Anonymous – dVerse Meeting the Bar

IMG_2552

Count

the coins

exactly for what

you need to purchase,

don’t look the shopkeeper in

the eye, don’t attract attention, be

polite, hide your cracked and dirty nails,

give your meek thanks and leave as quietly

as you entered. Poverty-stricken you don’t have the

option to demand any more than that. Money talks loudest.

You

learned the

rules the hard

way. You want to

pass them on, ease the

path for those that follow in

your shoes but the arrogance of youth

is bravery that you have long forgotten, it

was a lifetime ago. You watch their smiles fade.

They too will learn the hard way. Money talks loudest.


This week on dVerse Meeting the Bar, the lovely Victoria has introduced the poetry form, the Etheree. This is another form new to me, dating from the late 20th century and introduced by Etheree Taylor Armstrong, a poet from Arkansas. Simple enough (perhaps!), the form is one word (or syllable) for the first line, two words (or syllables) for the second and so on, up to the tenth line. Rinse and repeat, reverse, or stop right there, however the mood takes you. It was so much fun to try and no, I have no idea why I wanted to write on the subject matter I chose.

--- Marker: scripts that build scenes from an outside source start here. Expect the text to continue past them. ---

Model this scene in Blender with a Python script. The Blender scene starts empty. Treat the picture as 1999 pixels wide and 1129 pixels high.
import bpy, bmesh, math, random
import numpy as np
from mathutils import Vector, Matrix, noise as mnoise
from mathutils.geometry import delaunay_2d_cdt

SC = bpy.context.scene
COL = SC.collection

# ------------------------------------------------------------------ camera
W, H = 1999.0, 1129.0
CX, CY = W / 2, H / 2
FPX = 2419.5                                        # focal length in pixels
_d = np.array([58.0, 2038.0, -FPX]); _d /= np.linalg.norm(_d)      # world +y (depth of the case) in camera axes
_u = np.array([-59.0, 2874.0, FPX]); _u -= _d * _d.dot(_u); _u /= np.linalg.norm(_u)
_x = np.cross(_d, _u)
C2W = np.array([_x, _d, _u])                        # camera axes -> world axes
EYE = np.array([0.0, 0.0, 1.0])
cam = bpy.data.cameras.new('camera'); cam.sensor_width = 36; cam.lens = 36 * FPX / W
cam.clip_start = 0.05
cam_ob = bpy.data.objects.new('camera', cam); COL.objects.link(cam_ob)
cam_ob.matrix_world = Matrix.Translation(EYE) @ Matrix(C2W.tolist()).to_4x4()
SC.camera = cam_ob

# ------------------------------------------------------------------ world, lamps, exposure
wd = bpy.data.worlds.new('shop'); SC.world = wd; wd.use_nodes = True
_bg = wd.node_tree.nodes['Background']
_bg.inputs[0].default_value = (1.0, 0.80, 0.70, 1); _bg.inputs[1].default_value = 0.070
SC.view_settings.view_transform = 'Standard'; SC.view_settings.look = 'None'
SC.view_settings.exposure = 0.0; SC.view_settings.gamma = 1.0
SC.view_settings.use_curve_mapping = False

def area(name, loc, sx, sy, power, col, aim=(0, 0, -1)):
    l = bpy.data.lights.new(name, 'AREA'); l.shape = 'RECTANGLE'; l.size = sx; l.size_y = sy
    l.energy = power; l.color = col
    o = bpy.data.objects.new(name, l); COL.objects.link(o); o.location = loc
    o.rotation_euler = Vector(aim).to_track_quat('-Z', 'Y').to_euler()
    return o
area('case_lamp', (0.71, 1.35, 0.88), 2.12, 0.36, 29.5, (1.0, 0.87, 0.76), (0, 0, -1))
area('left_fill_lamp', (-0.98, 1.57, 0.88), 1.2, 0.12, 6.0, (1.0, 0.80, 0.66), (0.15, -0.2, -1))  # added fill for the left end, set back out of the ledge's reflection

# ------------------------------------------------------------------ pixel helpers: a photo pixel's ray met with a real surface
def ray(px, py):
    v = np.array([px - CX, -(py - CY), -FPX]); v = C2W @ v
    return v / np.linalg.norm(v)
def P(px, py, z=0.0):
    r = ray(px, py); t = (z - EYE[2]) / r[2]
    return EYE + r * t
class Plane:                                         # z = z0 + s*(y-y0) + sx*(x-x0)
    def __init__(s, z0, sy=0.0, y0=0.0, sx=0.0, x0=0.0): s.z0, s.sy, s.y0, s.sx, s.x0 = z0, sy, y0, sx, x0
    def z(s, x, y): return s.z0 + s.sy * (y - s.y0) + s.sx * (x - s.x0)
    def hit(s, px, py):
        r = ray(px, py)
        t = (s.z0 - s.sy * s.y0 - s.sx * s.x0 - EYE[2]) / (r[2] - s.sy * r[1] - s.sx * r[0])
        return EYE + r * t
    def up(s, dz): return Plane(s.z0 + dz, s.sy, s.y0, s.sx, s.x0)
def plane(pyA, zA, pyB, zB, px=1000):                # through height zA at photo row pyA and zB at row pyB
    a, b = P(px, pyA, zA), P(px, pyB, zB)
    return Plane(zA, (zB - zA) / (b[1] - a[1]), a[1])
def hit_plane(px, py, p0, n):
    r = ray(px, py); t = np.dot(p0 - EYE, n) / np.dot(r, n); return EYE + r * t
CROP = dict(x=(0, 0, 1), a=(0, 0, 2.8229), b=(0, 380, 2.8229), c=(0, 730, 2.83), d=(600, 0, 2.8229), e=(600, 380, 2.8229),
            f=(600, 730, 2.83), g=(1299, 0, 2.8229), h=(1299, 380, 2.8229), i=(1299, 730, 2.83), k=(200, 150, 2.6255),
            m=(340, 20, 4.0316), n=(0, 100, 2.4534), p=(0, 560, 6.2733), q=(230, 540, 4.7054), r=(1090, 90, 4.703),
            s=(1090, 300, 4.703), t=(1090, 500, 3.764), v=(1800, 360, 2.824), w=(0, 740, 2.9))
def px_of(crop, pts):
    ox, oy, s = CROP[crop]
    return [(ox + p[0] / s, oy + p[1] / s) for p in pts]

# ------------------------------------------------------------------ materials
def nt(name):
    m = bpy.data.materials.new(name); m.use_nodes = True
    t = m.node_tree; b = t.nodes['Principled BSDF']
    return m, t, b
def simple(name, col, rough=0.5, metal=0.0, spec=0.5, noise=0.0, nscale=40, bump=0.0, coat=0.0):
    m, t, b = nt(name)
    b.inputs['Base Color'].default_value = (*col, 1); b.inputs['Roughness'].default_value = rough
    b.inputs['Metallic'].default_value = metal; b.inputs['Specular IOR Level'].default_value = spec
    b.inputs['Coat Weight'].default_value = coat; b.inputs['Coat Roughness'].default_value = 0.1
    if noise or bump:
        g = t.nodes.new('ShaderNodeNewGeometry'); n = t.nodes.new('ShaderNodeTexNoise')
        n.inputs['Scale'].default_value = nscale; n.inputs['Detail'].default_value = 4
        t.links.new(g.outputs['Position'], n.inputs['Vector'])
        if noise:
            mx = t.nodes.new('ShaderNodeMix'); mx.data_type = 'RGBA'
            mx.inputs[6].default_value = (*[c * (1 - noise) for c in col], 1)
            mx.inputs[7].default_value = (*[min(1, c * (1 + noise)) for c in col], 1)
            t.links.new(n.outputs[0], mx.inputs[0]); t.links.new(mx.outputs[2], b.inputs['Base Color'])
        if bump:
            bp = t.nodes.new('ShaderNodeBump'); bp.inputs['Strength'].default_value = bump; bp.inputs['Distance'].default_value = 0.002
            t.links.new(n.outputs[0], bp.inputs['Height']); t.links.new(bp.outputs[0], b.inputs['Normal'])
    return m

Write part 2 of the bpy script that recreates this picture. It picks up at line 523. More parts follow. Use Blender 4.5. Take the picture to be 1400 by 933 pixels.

If you love poetry, whether reading or writing it, do visit dVerse. Put your feet up, sup on a gin and tonic, swig a bottle of beer, chat a while with the barkeep, enjoy yourself…

29 thoughts on “Anonymous – dVerse Meeting the Bar

    1. Thank you, Grace. I did have to play around with my word choice a little to make it look how I wanted! I’m glad it had the desired effect for you in that respect as well 🙂

  1. You can feel the pain of poverty in this well-crafted etheree. And I really like how you built the pyramids, one on top of the other. If I’m not mistaken, I think you are the only one who did that! And thanks for the “lovely”–made my day! :0)

    1. Thank you, Victoria! I did have to choose and re-choose my words to make the form look visually pleasing in that way – it was a most enjoyable aspect of this form, which I hadn’t expected at all. I’m also very pleased that the story ‘worked’. I had no idea how it was going to pan out until the end.
      And you are very welcome 😀

  2. I really like how you capture the emotion of being poverty stricken… I think even those of us that are not poor can recognize the shame, there is always someone richer, there is always that moment of thinking that your money is not good enough…

  3. Powerful poem. I could not help but read the ending as a warning, but also as a defeat. “Money talks loudest”, such a true statement in our century, and such a sad one.

  4. SMiLes noW..
    afTer FiNaLLy
    arriVing aT aLL
    i nEEd i FiNd
    th@ money
    never
    exists
    aT aLL..
    fAst Cars..
    and otHeR
    stuff as shiny..
    thE good stuFF
    LiVes inSiDe noW
    no longer transmuted
    tooL..
    am i..:)

    1. Thank you, Katie. I love how you springboard off other people’s poems and respond with another one in your own unique style. I’d recognise your work anywhere – and love its creativity!